Answer
sec$^{-1}(2)\approx1.05$ radians
csc$^{-1}(3)\approx0.34$ radians
cot$^{-1}(4)\approx0.25$ radians
Work Step by Step
To prove sec$^{-1}(x)=$cos$^{-1}(\frac{1}{x})$, we are going to assign $y$ to cos$^{-1}(\frac{1}{x})$ So now we'll solve for $y$:
sec$^{-1}(x)=y$
$x=$sec$(y)$
$x=\frac{1}{cos(y)}$
cos$(y)=\frac{1}{x}$
$y=$cos$^{-1}(\frac{1}{x})$
And, indeed, we see that it has been proven. The others have a very similar procedure.
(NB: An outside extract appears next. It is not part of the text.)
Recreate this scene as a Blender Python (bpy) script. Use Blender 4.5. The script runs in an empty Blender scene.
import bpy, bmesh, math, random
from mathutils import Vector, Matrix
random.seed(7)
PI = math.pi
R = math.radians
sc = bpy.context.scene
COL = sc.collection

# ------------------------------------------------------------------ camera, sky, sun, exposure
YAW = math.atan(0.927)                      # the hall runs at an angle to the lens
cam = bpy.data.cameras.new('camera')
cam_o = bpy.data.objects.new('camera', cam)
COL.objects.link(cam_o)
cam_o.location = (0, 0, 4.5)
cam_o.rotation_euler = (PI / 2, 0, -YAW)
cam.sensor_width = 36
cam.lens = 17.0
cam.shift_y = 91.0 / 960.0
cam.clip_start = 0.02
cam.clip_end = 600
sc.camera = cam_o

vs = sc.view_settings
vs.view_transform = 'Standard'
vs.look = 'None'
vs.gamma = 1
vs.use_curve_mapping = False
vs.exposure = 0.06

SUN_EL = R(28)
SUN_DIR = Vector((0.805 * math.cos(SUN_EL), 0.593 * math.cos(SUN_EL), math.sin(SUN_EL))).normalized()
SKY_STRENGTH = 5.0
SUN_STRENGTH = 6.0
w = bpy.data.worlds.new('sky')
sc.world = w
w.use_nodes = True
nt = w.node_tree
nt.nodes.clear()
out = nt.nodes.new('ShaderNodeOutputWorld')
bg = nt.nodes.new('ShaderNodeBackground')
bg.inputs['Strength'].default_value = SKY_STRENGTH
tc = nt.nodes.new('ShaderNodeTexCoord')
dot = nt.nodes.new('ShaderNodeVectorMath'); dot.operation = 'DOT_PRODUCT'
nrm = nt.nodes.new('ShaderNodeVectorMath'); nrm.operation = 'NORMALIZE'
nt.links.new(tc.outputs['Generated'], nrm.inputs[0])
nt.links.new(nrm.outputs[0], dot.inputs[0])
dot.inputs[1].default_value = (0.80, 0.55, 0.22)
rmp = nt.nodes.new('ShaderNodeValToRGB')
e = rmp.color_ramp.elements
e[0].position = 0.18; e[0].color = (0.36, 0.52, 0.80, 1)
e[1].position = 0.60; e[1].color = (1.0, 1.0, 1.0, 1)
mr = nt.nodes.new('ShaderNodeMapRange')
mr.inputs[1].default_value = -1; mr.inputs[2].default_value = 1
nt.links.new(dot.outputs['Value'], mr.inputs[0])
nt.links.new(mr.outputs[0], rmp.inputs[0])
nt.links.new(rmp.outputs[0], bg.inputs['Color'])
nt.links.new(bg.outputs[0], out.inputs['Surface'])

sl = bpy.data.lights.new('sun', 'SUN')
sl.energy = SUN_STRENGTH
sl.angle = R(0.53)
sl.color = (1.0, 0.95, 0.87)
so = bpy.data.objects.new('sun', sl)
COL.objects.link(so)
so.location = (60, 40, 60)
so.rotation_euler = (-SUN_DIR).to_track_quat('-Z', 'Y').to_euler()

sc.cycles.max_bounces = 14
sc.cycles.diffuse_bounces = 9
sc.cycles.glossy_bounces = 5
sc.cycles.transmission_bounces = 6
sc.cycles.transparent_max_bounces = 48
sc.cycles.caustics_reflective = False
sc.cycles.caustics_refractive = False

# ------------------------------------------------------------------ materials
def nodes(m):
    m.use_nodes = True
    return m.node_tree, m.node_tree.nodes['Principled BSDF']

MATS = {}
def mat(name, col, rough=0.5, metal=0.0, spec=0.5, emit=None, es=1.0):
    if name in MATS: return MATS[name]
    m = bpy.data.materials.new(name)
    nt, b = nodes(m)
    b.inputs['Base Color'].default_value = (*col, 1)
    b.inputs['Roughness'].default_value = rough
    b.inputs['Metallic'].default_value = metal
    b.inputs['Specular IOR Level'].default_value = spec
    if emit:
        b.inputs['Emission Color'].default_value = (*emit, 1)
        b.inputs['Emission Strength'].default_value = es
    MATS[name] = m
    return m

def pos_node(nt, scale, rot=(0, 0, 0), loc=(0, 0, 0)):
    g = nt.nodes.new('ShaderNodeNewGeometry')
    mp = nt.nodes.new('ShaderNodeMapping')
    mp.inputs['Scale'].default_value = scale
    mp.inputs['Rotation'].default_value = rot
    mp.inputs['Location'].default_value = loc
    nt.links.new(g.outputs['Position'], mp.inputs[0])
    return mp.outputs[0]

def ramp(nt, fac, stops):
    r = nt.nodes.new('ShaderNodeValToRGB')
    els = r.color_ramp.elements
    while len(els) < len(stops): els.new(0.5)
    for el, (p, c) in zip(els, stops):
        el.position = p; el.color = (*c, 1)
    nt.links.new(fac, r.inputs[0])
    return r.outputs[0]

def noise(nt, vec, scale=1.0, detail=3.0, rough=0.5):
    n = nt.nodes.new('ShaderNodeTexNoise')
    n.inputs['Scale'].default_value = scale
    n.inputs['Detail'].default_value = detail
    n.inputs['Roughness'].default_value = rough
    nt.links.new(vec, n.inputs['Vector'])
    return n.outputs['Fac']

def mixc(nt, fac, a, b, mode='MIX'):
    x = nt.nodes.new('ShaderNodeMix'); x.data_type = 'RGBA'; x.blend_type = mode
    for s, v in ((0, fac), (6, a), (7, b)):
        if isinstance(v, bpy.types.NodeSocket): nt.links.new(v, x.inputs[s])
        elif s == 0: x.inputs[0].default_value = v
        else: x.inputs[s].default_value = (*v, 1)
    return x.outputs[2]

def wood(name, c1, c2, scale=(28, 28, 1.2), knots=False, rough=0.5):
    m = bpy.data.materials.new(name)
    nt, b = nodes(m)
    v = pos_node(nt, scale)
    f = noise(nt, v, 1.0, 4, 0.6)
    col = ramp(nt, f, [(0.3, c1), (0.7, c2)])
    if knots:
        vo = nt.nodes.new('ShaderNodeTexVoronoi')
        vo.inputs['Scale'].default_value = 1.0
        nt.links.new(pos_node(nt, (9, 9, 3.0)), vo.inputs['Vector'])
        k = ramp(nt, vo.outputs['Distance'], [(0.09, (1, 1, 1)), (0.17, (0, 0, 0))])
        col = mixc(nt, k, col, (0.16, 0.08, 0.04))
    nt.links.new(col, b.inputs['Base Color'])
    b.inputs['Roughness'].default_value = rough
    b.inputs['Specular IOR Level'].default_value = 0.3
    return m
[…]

To prove csc$^{-1}(x)=$sin$^{-1}(\frac{1}{x})$, we are going to assign $y$ to sin$^{-1}(\frac{1}{x})$ So now we'll solve for $y$:
csc$^{-1}(x)=y$
$x=$csc$(y)$
$x=\frac{1}{sin(y)}$
sin$(y)=\frac{1}{x}$
$y=$sin$^{-1}(\frac{1}{x})$
And, indeed, we see that it has been proven.
To prove cot$^{-1}(x)=$tan$^{-1}(\frac{1}{x})$, we are going to assign $y$ to tan$^{-1}(\frac{1}{x})$ So now we'll solve for $y$:
cot$^{-1}(x)=y$
$x=$cot$(y)$
$x=\frac{1}{tan(y)}$
tan$(y)=\frac{1}{x}$
$y=$tan$^{-1}(\frac{1}{x})$
And, indeed, we see that it has been proven.